Before a house a maidservant on her knees scrubs and sands the front stoop and will do the same--as she does each and every morning--for that portion of the sidewalk and the street itself belonging to the household. In the open doorway of the three-story, many-windowed house of brick, a woman in search of better light sits threading a needle as she prepares to sew. To the left, in a doorway leading to a courtyard, another servant opens a barrel. If he had walked through the door and turned to the right, he might have discovered a small girl holding her dog in her lap, a sword in its scabbard hung over an open door, two Dutch men talking business over tankards of beer and tobacco.

Without even acknowledging his presence, lost in thought, he passes a rat catcher, a grotesque man dressed in rags, leaning on a walking stick, accompanied by an equally mangy dog.

Nearby a prostitute plies her trade.

A woman peels apples, aided by her small daughter who stands beside her, unwinding with delight each fruit's long ribbon of skin.

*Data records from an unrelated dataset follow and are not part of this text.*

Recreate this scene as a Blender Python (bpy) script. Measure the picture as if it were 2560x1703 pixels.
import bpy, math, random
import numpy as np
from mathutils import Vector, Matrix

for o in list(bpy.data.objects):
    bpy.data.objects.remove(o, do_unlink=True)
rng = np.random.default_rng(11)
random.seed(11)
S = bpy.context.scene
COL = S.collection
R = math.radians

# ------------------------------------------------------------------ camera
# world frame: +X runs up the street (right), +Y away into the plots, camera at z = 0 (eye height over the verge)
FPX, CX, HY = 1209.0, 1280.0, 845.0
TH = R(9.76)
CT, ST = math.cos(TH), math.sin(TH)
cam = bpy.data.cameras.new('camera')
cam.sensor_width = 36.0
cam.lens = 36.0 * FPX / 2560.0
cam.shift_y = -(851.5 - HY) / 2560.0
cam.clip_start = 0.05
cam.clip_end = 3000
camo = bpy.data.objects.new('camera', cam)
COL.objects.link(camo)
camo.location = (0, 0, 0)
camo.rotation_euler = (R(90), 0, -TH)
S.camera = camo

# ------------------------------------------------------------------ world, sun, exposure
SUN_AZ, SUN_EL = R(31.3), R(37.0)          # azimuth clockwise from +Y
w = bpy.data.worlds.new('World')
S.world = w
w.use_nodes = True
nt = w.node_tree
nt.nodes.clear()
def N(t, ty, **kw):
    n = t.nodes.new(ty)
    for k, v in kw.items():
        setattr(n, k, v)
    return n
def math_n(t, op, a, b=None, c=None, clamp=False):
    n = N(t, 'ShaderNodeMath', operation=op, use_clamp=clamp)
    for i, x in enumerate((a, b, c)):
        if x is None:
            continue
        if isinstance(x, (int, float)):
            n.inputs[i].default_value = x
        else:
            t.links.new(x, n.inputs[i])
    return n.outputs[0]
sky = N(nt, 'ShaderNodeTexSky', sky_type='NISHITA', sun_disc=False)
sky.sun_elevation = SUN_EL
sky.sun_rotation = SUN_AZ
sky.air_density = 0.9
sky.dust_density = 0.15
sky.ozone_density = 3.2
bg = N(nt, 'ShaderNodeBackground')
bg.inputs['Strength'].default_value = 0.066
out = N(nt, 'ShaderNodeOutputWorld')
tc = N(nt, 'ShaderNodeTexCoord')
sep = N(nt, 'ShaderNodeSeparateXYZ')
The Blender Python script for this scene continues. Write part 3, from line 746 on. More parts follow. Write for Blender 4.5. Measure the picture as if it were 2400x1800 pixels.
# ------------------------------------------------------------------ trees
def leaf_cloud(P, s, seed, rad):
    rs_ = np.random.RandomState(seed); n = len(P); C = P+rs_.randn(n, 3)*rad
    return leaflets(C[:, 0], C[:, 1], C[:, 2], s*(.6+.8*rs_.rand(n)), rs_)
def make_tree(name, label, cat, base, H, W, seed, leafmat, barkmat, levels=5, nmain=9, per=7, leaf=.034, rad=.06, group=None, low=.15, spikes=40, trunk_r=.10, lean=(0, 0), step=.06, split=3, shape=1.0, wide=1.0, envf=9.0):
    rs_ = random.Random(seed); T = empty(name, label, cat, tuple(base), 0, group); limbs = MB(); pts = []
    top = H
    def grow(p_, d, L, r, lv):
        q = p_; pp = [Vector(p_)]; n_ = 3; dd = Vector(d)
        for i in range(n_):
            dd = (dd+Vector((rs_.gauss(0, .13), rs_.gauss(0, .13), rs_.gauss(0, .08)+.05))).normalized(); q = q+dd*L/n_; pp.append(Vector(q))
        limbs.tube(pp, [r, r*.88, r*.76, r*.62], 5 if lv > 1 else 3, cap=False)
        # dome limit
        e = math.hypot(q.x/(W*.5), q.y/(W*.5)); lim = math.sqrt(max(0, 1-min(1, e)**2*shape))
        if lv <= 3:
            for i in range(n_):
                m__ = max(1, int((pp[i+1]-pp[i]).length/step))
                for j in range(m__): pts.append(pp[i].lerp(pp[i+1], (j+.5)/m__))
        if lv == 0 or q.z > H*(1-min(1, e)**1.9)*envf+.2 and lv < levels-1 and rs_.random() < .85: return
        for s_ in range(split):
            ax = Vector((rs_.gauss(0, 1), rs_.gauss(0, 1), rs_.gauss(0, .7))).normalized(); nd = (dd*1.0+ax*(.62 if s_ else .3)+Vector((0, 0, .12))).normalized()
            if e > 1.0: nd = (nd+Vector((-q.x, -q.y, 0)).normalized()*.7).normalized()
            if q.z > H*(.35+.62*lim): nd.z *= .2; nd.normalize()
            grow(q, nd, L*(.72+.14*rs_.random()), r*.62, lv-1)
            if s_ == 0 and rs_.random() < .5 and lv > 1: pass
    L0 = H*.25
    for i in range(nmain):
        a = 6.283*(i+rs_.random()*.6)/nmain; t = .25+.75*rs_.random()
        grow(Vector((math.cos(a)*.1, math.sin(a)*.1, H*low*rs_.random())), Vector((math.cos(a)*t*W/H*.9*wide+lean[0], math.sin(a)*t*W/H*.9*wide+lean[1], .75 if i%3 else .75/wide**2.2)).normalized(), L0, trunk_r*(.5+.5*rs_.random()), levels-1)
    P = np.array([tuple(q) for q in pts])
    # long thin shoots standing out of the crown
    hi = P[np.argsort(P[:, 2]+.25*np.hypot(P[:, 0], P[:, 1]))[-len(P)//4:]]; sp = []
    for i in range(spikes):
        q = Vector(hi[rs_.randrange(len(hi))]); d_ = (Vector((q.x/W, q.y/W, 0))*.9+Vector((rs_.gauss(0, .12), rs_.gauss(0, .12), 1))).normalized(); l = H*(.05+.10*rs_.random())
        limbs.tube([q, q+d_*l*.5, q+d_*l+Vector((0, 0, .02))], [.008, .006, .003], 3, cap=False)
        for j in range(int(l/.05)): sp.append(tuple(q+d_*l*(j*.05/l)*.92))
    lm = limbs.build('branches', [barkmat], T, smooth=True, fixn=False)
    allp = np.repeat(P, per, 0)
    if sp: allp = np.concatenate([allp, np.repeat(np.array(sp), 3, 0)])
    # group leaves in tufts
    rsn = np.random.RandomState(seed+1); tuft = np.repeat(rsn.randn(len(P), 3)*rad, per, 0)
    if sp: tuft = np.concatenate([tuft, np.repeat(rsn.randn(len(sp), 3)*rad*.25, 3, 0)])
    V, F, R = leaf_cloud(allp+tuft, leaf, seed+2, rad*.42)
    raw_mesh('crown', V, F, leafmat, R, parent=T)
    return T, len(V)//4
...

A  game of skittles is in progress.

A fish vendor offers her goods.

A beggar approaches with great caution, careful not to be seen by the constabulary who will arrest him on sight, but is rebuffed without acknowledgment.

At another open window, an elegantly dressed woman stands reading a letter.

Walking straight ahead, he notices none of this. After all, he had withdrawn to the Netherlands a decade ago in search of solitude, not to trouble himself with his fellow citizens.

Map of the Netherlands in the 17th Century

He had resolved then to leave all places where he might have acquaintances and withdrawn to this country where he might enjoy all the modern conveniences and all the fruits of peace in the midst of a great and populous nation, extremely industrious and more concerned with their own business than curious about other people's. (As the old saying   went, God made the world, but the Dutch made Holland.) Able now to live a life as solitary and retired as though in the most remote deserts, his ambitions had been largely realized.